[Untitled], September 14, 1866
[Untitled]
The value of the convention, the text of which is given above, will be at once understood by all, and especially appreciated by the creditors of the new Mexican expire.
In consequence of this act, one half of all the revenue derived from general and special import and export duties on all merchandise entering Mexico, and on silver bars and other indigenous productions sent abroad, as well as of the additional duties of internacion and of contra-registro, will be paid over into the French treasury.
Our readers will doubtless remember that the duty de contra-registro is a registration tax, and that of internacion a clearage tax on goods going from the custom-house into the interior of the country. This latter duty was formerly collected only at the place where the goods sent inland left the seaports’ circonscription, but now a recent regulation from Emperor Maximilian makes it payable on all goods the moment they arrive. The duty of internacion is 15 per cent., not ad valorem, but on the entrance duty imposed on the goods; it is a sort of tithe.
A third additional duty, this latter amounting to 20 per cent., shall also be applied to complete the quota of one half which is granted us, but only when it shall be free from existing liens; it is the tax called majoras materiales—(material improvements.) This tax is actually pledged for a little while yet as a subsidy for the benefit of the railroad company from Vera Cruz to Mexico.
The same state of things occurs concerning the duties of export only, not of import, through the ports of the Pacific—at Acapulco, Mazatlan, San Bias, and Guayamas. The revenues from that source are applied partly to the payment of international debts, and partly as a subsidy for the railroad which is hereafter to connect the capital with the Pacific ocean.
Last year the seaport customs produced sixty-five millions.

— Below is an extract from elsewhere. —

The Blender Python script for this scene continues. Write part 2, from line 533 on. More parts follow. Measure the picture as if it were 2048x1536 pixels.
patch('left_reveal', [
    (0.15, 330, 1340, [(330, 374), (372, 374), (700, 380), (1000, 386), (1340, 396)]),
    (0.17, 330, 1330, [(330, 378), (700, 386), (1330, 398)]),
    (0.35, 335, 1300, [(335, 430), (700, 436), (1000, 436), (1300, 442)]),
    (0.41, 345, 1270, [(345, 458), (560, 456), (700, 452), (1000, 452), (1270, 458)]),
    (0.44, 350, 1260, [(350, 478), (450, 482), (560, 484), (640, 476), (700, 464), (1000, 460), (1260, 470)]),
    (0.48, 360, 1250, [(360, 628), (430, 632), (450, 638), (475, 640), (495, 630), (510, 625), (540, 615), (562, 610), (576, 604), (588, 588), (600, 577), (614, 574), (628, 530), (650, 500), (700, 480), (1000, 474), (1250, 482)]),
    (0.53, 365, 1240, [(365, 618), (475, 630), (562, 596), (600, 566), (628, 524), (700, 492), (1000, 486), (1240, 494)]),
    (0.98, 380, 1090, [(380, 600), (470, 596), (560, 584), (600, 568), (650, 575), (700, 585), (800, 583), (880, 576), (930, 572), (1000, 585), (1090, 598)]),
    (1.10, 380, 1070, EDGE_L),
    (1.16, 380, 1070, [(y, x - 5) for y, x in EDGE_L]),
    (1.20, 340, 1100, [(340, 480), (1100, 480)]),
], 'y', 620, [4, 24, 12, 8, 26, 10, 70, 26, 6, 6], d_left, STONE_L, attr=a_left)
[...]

The right to collect one-half of them is, therefore, no inconsiderable object, and such resources will be sufficient to meet many of the engagements of the Mexican government.
These engagements are recited in the second article of the convention, as follows:
The funds collected through the delegation [a lien] agreed on in the preceding article shall be applied—
1. To the payment of the interests, the sinking fund, and the payment of all the obligations [bonds] arising from the two loans contracted in 1864 and 1865 by the Mexican government.
2. To the payment of the interests, at the rate of 3 per cent. of the sum of two hundred and sixteen millions of francs, of which the Mexican government has acknowledged itself debtor by the Miramar convention, and of all the sums subsequently advanced by the French treasury, for whatever purpose. The amount of this debt, now estimated by approximation at two hundred and fifty millions of francs, shall be hereafter definitively established.
This assignment of revenue for the benefit of creditors is but an appropriation of securities; it is not a payment liberating the Mexican government from all indebtedness towards its various creditors. Hence the rights of holders of bonds of both loans, as well as those of the French government, are expressly reserved.
Should, on the other hand, the funds thus received in consequence of increasing international commerce exceed the interest to be paid by the Mexican government, the surplus shall be applied to a gradual cancelling of its indebtedness to the French government.
Mexico having surrendered the right to diminish henceforth the import and export duties, this assignment has a fixed basis which cannot be removed, but which can only fluctuate in consequence of an increase or a decrease in the commercial movement which has been steadily on the increase since our occupancy.
There is no reason to fear that any circumstances, foreseen or unforeseen, can either suppress or delay this levying on the revenue, as it is to be effected in the two principal ports of import and export at Vera Cruz and Tampico by special agents placed under the protection of the French flag, and most likely French subjects.
This measure will not only prevent any of the duties collected being diverted from its proper use to our loss; it will also be beneficial to the Mexican government; for our agents, better accustomed to administrative regularity, endowed with more vigilance and energy, and more skilful in ferreting out and baffling fraud, will watch with greater care the collecting of the revenue.
In all the ports except Vera Cruz and Tampico the French consular agents shall visé the returns of the situation of the custom-houses of their district.
The agents appointed collectors of customs shall be paid by the Mexican government; but, in order to prevent their salary ever becoming a burden on the imperial treasury, the latter shall contribute towards it in case of insufficiency, but in the proportion of one-twentieth of the amount collected.
The Emperor Napoleon III shall alone and absolutely decide how long the agents appointed collectors shall remain at Vera Cruz and Tampico.
This convention, as we thus see, is a new proof of the imperial government’s solicitude for the interests involved in the Mexican question. It insures to the holders of bonds a serious guarantee, since it is placed under the watchful care of the agents and representatives of France, and under the strong shield of the national flag.